To truly know oneself is one of the most difficult, but also the best, things a human can accomplish. A thorough mental and emotional self-examination can be heart-wrenching and painful, but if it is successful, leaves the examiner with a thorough knowledge of his inner workings. To know oneself is to be able to understand what is the best course of action in a given situation--someone with self-knowledge will restrain his initial reaction, examine it, ponder its causes and possible effects, and then select a new reaction if one is deemed more beneficial to his goal. Most of all, to know and understand oneself requires complete honesty. This honesty does not have to be shared with the world, but as long as a man can look into himself and be completely honest with himself about everything he sees and feels, he can know himself.

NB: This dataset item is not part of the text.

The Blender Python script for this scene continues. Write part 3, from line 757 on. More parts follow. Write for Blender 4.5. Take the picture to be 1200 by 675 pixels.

Someone with thorough self-knowledge is able to accept the consequences of his actions, whether good or bad. Troublesome situations, to someone with knowledge of himself, are the results of carefully plans, and cannot be altered. A person without self-knowledge, finding himself in an unfortunate situation, tends to rationalize and deny his actions and the desires that led him there. Someone with self-knowledge will be able to seek out his flaws in character and decide when to allow them free reign and when to hold them back. This is not to say that he will be free of vices or socially unacceptable ideas, but he will accept that he posesses these qualities and that he has the power to control them or unleash them as he desires. Self-knowledge gives the person who claims it complete control over himself.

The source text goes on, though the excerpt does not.